Ola Asdahl Rokkones
Ola Asdahl Rokkones (b. 1983) lives in Tromsø, Northern Norway, and is one of few saxophonists working at a professional level within the fields of both classical music and jazz. His discography is growing and includes twelve releases of various genres, such as the albums Arctic Saxophone (LWC1263) with Arktisk Filharmoni, Trio Brax (LWC1248) with Julia Neher and Sergej Osadchuk, Man in the Sea (FBCD246) with Treskatresk, Zwei-Mann-Orchester (FBCD242) with Mean Steel, and Norwegian Saxophone (LWC1162) with Fabio Mastrangelo and the St. Petersburg Northern Sinfonia.
As a classical musician, he has appeared as a soloist with several orchestras in Norway, Russia, Germany and France, among them Arktisk Filharmoni, Bergen Philharmonic Orchestra and the Mariinsky Symphonic Orchestra. He has commissioned and premiered music by numerous composers, such as Anders Torgunrud Røshol, Alexander Aarøen, Alexander Manotskov, Terje Bjørklund, Agnes Ida Pettersen, Tine Surel Lange, Herborg Rundberg, Rakel Nystabakk, Helge Iberg, Kjell Habbestad, Martin Romberg, Torstein Aagaard-Nilsen, Erik Stifjell, Lars Skoglund, Håvard Lund, Bodvar Drotninghaug Moe, and Bjørn Breimo.
As a jazz- and ensemble musician he is highly profiled through several groups, such as Mean Steel, Trio Brax, Marit Sandvik & Nova Onda, Treskatresk, Mike del Ferro Quintet, and Magyar Hot Club. In 2010 he was selected as the Norwegian representative to the prestigious European Jazz Orchestra. Since 2020 he has been the musical director of the project Fargespill in Tromsø, and he has also worked with dance and theatre ensembles, such as the choreographers Silje Solheim Johnsen and Gerd Kaisa Vorren, as well as the theatre group Ferske Scener.
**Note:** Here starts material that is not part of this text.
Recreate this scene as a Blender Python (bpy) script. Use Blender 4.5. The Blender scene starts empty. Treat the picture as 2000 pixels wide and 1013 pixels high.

With various constellations he has toured internationally, and performed in Norway, Sweden, Finland, Denmark, Germany, France, Austria, Russia, Poland, The Czech Republic, Slovakia, Slovenia, Hungary, Romania, Turkey, and Brazil.
He has studied with several acclaimed teachers including Lars Lien, Vibeke Breian, Jean-Yves Fourmeau and John-Pål Inderberg. In 2012 he received the Culture prize of Tromsø Municipality, and in 2018 he was the laureate of the artist grant of the Tromsø region. In 2019 he was selected as one of the four recipients of the Barents Scholarship “for valuable and outstanding contribution to the cultural life and cooperation across borders in the Barents Region”. In 2022 he was awarded an artist grant from the Ingerid, Synnøve og Elias Fegerstens foundation.